GOAL> Transcribe the listing below from its opening line up to and including the line that contains "sc.camera = cam"; reproduce nothing else.

SOURCE MATERIAL>
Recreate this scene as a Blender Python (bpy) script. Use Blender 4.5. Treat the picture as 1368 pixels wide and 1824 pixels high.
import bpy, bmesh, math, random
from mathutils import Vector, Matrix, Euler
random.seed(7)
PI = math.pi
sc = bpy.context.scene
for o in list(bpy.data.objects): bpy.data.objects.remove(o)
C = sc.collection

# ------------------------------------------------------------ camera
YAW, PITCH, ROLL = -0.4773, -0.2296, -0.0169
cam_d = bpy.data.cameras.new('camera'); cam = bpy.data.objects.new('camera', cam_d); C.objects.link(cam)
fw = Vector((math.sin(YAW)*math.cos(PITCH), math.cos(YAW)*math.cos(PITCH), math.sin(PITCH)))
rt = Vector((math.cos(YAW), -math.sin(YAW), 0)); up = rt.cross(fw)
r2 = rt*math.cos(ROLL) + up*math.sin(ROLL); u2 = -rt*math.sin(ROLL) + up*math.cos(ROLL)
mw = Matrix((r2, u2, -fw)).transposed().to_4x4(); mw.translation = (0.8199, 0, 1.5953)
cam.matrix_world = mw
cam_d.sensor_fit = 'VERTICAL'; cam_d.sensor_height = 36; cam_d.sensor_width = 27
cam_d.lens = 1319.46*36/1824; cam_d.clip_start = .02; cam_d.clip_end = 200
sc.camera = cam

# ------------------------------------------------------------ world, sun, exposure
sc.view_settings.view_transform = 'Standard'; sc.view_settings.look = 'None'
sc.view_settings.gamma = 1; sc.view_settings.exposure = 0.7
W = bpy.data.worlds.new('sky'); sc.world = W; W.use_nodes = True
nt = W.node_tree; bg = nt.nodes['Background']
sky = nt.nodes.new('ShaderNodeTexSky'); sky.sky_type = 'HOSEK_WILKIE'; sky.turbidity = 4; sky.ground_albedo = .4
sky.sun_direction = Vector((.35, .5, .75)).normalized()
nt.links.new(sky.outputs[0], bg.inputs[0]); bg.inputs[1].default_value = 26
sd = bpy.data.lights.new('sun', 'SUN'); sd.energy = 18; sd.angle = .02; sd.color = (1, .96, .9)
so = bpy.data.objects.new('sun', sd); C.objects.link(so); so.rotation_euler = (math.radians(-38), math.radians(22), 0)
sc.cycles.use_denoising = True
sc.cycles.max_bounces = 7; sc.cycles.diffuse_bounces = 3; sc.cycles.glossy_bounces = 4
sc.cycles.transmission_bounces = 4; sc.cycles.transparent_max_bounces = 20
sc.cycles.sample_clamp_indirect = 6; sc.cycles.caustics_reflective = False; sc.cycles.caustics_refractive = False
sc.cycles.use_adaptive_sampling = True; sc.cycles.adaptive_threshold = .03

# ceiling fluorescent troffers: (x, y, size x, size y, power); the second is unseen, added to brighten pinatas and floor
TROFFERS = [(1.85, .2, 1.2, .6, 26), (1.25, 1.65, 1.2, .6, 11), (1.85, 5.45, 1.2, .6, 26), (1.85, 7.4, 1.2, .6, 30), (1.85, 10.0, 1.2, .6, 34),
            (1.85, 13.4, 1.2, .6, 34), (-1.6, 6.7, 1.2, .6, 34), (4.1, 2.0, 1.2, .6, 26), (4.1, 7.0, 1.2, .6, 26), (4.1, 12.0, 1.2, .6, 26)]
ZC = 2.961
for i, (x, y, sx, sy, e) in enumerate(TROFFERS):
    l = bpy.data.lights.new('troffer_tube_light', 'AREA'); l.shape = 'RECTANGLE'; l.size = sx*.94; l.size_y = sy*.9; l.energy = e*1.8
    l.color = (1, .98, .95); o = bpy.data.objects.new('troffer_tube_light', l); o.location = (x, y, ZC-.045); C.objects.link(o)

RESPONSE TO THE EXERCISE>
Recreate this scene as a Blender Python (bpy) script. Use Blender 4.5. Treat the picture as 1368 pixels wide and 1824 pixels high.
import bpy, bmesh, math, random
from mathutils import Vector, Matrix, Euler
random.seed(7)
PI = math.pi
sc = bpy.context.scene
for o in list(bpy.data.objects): bpy.data.objects.remove(o)
C = sc.collection

# ------------------------------------------------------------ camera
YAW, PITCH, ROLL = -0.4773, -0.2296, -0.0169
cam_d = bpy.data.cameras.new('camera'); cam = bpy.data.objects.new('camera', cam_d); C.objects.link(cam)
fw = Vector((math.sin(YAW)*math.cos(PITCH), math.cos(YAW)*math.cos(PITCH), math.sin(PITCH)))
rt = Vector((math.cos(YAW), -math.sin(YAW), 0)); up = rt.cross(fw)
r2 = rt*math.cos(ROLL) + up*math.sin(ROLL); u2 = -rt*math.sin(ROLL) + up*math.cos(ROLL)
mw = Matrix((r2, u2, -fw)).transposed().to_4x4(); mw.translation = (0.8199, 0, 1.5953)
cam.matrix_world = mw
cam_d.sensor_fit = 'VERTICAL'; cam_d.sensor_height = 36; cam_d.sensor_width = 27
cam_d.lens = 1319.46*36/1824; cam_d.clip_start = .02; cam_d.clip_end = 200
sc.camera = cam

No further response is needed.